Case Summaries
Tecoil Shipping Ltd v Neptune EHF & Others [2021] EWHC 1582
Following an in rem default judgment against “POSEIDON”, the Defendant insurers rejected the Claimant’s demand under the LOU arguing that judgment was only effective against the res and not binding on owners (now in liquidation). The Claimant then obtained an in personam default judgement and the insurers’ application to set it aside (on the basis that no collision statement of claim had been filed) was dismissed by the Court (which found no such requirement in the absence of acknowledgment of service). Further, the argument that the in rem judgment was not binding was irrelevant, the new proceedings being in personam, in which the Registrar’s in rem decision was conclusive evidence. The insurers should have contested the in rem proceedings but any re-litigation of issues was unlikely to reduce the claim below the LOU amount and would put disproportionate costs on the Claimant.
Holyhead Marina Ltd v Farrer & Ors (Emma) [2020]
“Further to the destruction of Holyhead Marina by Storm "Emma" in 2018, the claimant lessee in anticipation of claims totalling some f 5M by owners of the damaged craft sought a limitation of its liability to f 550k pursuant to s.191 of the Merchant Shipping Act. The defendant owners (i) denied the claimant's right to limit its liability not being the owner of a "dock" and (ii) alleged that in any event such right would be lost because the loss and damage resulted from a personal act or omission of the claimant committed recklessly and with knowledge that such damage would probably result pursuant to Art.4 of the Limitation Convention. The claimant was successful in striking out item (i) in the Defence, as the Court held that the pontoons forming the Marina may be described as "landing places", "jetties" or "stages" thus falling within the extended statutory definition of "dock". Despite finding it improbable that the requisite "actual knowledge" could be established because this demands a high hurdle, the Court did not strike out (ii) prior to trial as it had "just a real prospect of success".”
Splitt Chartering APS & Ors v Saga Shipholding Norway AS & Ors [2020]
“Further to €55 M damage caused to RTE's underwater electricity cable by the anchor of the barge STEMA BARGE II, three related companies, respectively her Owners, Charterers and Operators, claimed to limit their liabilities to £5.5 M based on tonnage. Disputes arose as to Stema UK's qualification as "operator of the ship" and its entitlement to limitation pursuant to the Limitation Convention 1976. in the absence of authority on the meaning of operator or manager and taking into account the difference between conventional merchant ships and dumb barges, the Court was satisfied with the evidence that the limited services (typical of managers) offered by Stema UK were sufficient to make it appropriate to describe it as the "operator" of the barge. The company was therefore entitled to limit its liability.”

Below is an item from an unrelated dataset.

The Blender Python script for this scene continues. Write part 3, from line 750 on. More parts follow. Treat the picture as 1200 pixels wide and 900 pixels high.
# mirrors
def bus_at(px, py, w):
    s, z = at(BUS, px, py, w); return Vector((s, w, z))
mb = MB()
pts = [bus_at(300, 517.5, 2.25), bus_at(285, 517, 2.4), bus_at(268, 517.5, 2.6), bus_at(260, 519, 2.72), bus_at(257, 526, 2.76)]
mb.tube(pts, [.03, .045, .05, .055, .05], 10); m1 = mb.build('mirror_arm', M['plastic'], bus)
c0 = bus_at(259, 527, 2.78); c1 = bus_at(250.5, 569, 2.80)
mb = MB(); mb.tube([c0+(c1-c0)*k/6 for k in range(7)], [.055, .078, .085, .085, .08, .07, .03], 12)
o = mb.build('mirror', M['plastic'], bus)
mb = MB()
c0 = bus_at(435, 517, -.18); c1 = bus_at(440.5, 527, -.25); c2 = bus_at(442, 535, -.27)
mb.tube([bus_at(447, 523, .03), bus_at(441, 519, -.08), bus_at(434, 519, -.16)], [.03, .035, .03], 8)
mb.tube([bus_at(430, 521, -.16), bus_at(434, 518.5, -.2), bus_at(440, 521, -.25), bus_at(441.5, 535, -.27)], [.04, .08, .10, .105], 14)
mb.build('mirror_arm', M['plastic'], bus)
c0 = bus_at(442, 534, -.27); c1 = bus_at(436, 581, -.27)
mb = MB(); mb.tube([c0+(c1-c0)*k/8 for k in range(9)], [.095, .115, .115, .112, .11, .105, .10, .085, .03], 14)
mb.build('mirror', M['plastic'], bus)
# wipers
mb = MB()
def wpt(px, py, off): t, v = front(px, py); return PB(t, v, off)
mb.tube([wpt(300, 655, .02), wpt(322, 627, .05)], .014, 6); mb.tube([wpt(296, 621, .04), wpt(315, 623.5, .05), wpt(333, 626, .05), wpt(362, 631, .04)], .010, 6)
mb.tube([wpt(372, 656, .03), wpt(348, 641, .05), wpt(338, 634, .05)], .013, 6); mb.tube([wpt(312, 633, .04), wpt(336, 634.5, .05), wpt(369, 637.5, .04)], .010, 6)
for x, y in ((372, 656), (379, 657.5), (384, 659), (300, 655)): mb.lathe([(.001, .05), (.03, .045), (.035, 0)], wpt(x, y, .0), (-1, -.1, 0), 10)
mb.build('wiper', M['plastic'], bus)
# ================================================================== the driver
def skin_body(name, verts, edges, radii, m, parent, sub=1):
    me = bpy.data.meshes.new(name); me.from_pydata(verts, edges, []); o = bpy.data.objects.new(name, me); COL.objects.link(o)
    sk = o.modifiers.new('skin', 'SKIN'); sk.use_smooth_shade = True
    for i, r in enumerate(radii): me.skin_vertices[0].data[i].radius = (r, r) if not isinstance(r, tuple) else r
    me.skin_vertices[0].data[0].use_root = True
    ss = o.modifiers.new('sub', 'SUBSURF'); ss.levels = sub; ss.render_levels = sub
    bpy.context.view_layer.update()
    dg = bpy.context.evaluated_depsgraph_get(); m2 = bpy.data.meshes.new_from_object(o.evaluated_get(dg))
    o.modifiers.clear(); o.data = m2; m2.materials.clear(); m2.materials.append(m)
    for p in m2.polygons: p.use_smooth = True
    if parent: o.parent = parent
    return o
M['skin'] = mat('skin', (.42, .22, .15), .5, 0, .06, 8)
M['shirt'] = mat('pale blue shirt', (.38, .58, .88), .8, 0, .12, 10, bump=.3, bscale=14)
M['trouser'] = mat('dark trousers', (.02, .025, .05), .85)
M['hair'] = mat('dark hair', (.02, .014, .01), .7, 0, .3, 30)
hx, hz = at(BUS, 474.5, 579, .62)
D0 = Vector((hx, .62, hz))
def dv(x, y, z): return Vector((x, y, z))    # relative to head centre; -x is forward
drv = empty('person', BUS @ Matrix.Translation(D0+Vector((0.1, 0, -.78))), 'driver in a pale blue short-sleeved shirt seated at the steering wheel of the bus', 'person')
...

Qatar National Bank (QPSC) v Force India, The Owners of the Yacht [2020]
“In January the Court ordered sale of the vessel "Force India" in respect of sums secured by a mortgage. Shortly afterwards, despite the advanced state of the sale procedure, the Claimant applied to set aside the sale Order, in light of an agreement with a third party who had committed to repay the loan. The Court held that in the circumstances, the sale was no longer required and reluctantly rescinded the Order, overcoming its concerns for the reputation of the Admiralty Marshal's sales in the market, only because of the "unusual and perhaps exceptional circumstances".”
Qatar National Bank QPSC v Yacht Force India, Owner of the [2020]
“To enforce a mortgage on the superyacht "Force India", the Claimant bank commenced in rem proceedings and arrested the Vessel at Southampton. The Owners acknowledged service and defended the claim. A trial of the action was fixed for January 2020. The Owners did not attend and the Court in those circumstances was entitled to and did, strike out the Defence. Nevertheless, the Court required the Claimant bank to prove its claim, given the risk that others having in rem claims against the Vessel might otherwise be prejudiced. In the event the Claimant bank did prove its claim and obtained judgment, following which ancillary orders, such as appraisal and sale, might be made.”
Alize 1954 & Anor v Allianz Elementar Versicherungs AG & Ors [2019]
“Following a grounding on leaving a port, cargo interests contested Owners' claim for GA and salvage contribution. The Court found that Owners' passage plan was defective and the Master's decision to leave the fairway was imprudent. The former was held to be the operative cause, such that the Vessel was unseaworthy pursuant to Art. III r.1., depriving the Owners of an Art. IV r. 2 (a) defence and their claim to contribution. Although irrelevant to the outcome, the Judge dismissed cargo interests' argument that following "Volcafe", the burden of dis-proving causative unseaworthiness under Art. III r.1 lay on the carrier, stating that in his judgment, that decision was restricted to Art. III r.2.”